At one point in the episode, Malcolm gets burned by using his phone when Siobhan pretends to be Bridget and berates him in order to get him off the scent. It’s one of the few times the show has a little bit of fun with its central conceit of people lying to everyone by being someone else. But Andrew, to me, seems too naive to go into pure evil villain mode. That is more like Olivia’s style, and indeed, the episode strongly suggests that she’s the real brains behind the Ponzi scheme and that it was her who probably arranged for Tyler to be murdered at the end. It was Tyler who actually did something in the episode, though he looked real jittery for no apparent reason when he took the evidence from Siobhan and was going to give it to the SEC. Now that he’s dead and unable to give that evidence away, this really uninteresting storyline will continue unabated until the next obstacle inevitably crops up in some unexpected manner.
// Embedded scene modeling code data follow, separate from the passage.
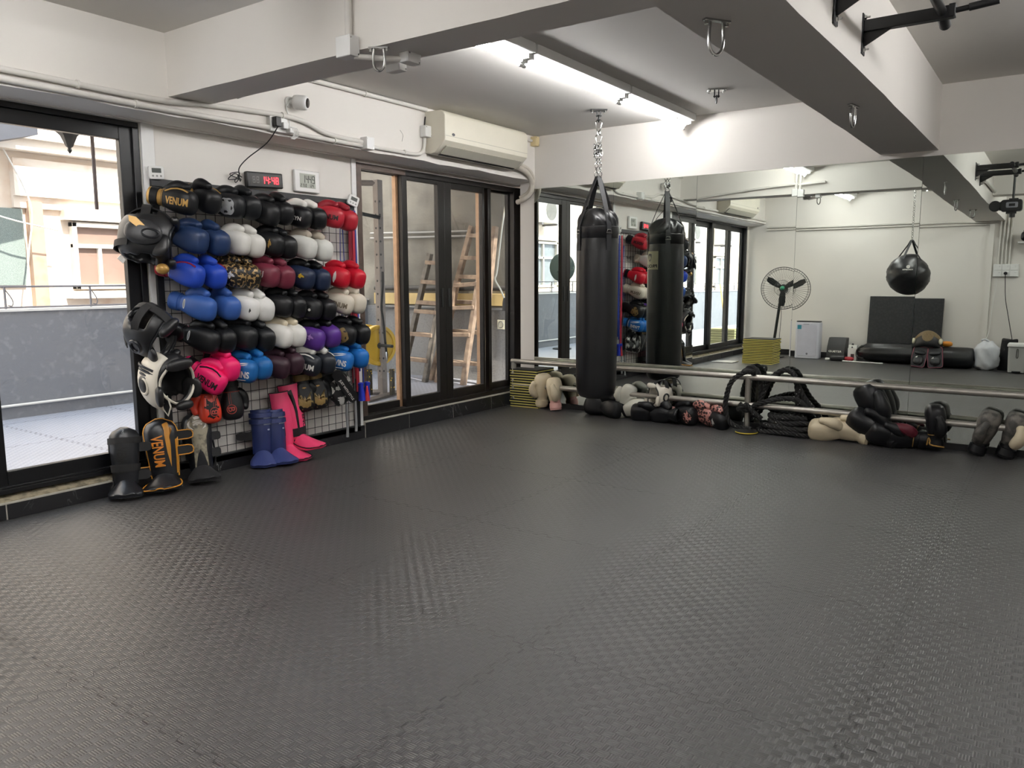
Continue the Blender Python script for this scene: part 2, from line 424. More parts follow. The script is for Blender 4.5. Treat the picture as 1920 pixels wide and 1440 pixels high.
# ---------------------------------------------------------------- mirrors
MIR = mirror_mat(); MEDGE = mat('mirror_edge', '5E6E66', 0.3)
edges = [(0.252, 1.088), (1.090, 1.860), (1.862, 2.672), (2.674, 3.530), (3.532, 4.36), (4.362, 5.2), (5.202, 6.04)]
tilts = [(0, 0), (0, 0), (-0.0028, 0.0), (-0.0042, -0.0062), (-0.0060, -0.0024), (-0.004, 0), (-0.004, 0)]
names = ['leftmost wall mirror, narrow panel behind the hanging black bag', 'wall mirror panel reflecting the hanging black bag', 'wall mirror panel reflecting the black sliding door', 'wall mirror panel reflecting the standing fan and leaning board', 'wall mirror panel right of the reflected round bag', 'wall mirror panel past the right edge, near the beam', 'last wall mirror panel in the right corner']
for (a0, a1), (tx, tz), lab in zip(edges, tilts, names):
    t = thing('wall_mirror', lab, 'mirror', (a0, -0.004 if tx == 0 else -0.003, 2.063), Matrix.Rotation(tz, 3, 'Z') @ Matrix.Rotation(tx, 3, 'X'), 'mirror panels along the wall')
    wd = a1 - a0
    b = MB(); b.add([(0, -0.0052, 0), (wd, -0.0052, 0), (wd, -0.0052, -2.013), (0, -0.0052, -2.013)], [(0, 1, 2, 3)]); b.obj('glass', MIR, t, ang=180)
    b = MB(); b.box((0, -0.005, -2.013), (wd, 0, 0)); b.obj('backing', MEDGE, t)
# ---------------------------------------------------------------- sliding doors
GLASS = glass_mat('window_glass', (0.86, 0.87, 0.86), 1.0)
GLASS2 = glass_mat('window_glass_clear', (0.93, 0.94, 0.93), 0.9)
BLKFR = mat('black_frame', '0E0F12', 0.35, 0.2, var=0.2)
BRONZE = mat('bronze_frame', '1D1A19', 0.38, 0.3, var=0.3)
BROWNFR = mat('brown_frame', '574840', 0.45, 0.2, var=0.35, nscale=20)
SUNLIT_STILE = mat('sunlit_copper_stile', 'C09A78', 0.4, 0.25, var=0.2, nscale=20)  # warm sunlight on the bronze stiles is put into this copper colour
def sash(parent, x0, x1, ya, yb, za, zb, wl, wr, wb, wt, fm, gm, ml=None, mr=None):
    """one sliding sash: stiles, rails, pane"""
    s = bpy.data.objects.new('sash', None); C.objects.link(s); s.parent = parent
    b = MB(); b.box((x0, ya + wl, za), (x1, yb - wr, za + wb)); b.box((x0, ya + wl, zb - wt), (x1, yb - wr, zb)); b.obj('rails', fm, s, bevel=0.003)
    b = MB(); b.box((x0, ya, za), (x1, ya + wl, zb)); b.obj('stile', ml or fm, s, bevel=0.003)
    b = MB(); b.box((x0, yb - wr, za), (x1, yb, zb)); b.obj('stile', mr or fm, s, bevel=0.003)
    xm = (x0 + x1) / 2
    b = MB(); b.box((xm - 0.002, ya + wl - 0.005, za + wb - 0.005), (xm + 0.002, yb - wr + 0.005, zb - wt + 0.005)); b.obj('pane', gm, s)
    return s
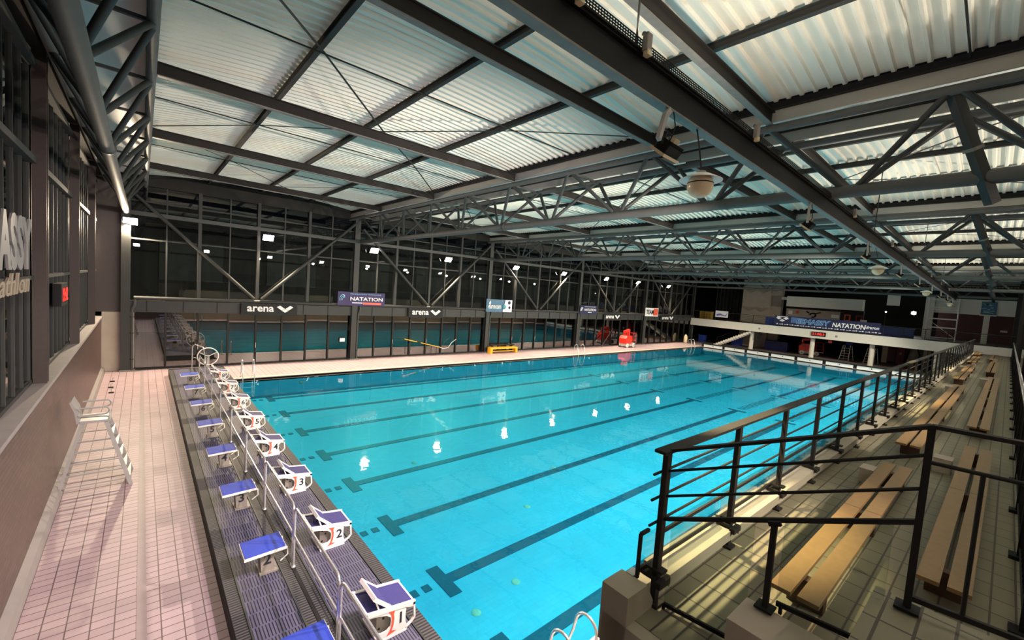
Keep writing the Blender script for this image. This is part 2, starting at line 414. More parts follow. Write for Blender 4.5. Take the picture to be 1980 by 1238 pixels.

Agent Machado returns to the story after weeks, it seems, of being absent. The writers give him something resembling a backstory this time. It shows his motivation for bringing down Bodaway Macawi. It started as a job for the FBI, then turned personal. That isn’t a bad way to approach something like this. It gives a blank character like Agent Machado some depth by seeing that he fell for one of his informants and that Bodaway ruthlessly murdered her, perhaps because he knew she was working with Machado. Adding to the tragedy was that she was carrying his child. It’s a simple story, but quite effective.
Unfortunately, the whole plot is mis-timed. It would have arguably been more effective if they had shown this earlier in the season. This is what we get when the writers have no idea what to do with a certain character. He has been separated from the main storyline for so long that there is little attachment to what happens with him. Now that he has been passed over on the case by another agent (who goes after Bodaway with a weak charge), there is no foreseeable direction for him. Will he go rogue to pursue Bridget and nail Bodaway? There is no indication of that here, but it’s really the most predictable course the show can take, if only to keep him close to the main storyline involving Bridget and Siobhan.
Every episode, it seems like it’s just more of the same with this show. Characters standing around, threatening people with hypothetical situations that will occur if another character does a particular action or mentions any information to someone else. Everyone on this show has some kind of secret agenda that they have to carry out, but will be unraveled if certain secrets come out in the open. Those secrets carry consequences with them. If we never see those consequences play out and what happens when the fallout occurs, then the show isn’t doing its job to pull its viewers into the story.
It feels like the writers are afraid to pull the trigger on the storylines, for fear that the complicated house of cards they’ve built will come crashing down at any moment. There has to be a point to the entire manipulation that Siobhan is employing, right? Right now, the show seems unwilling to answer that question, or any other question that might be asked.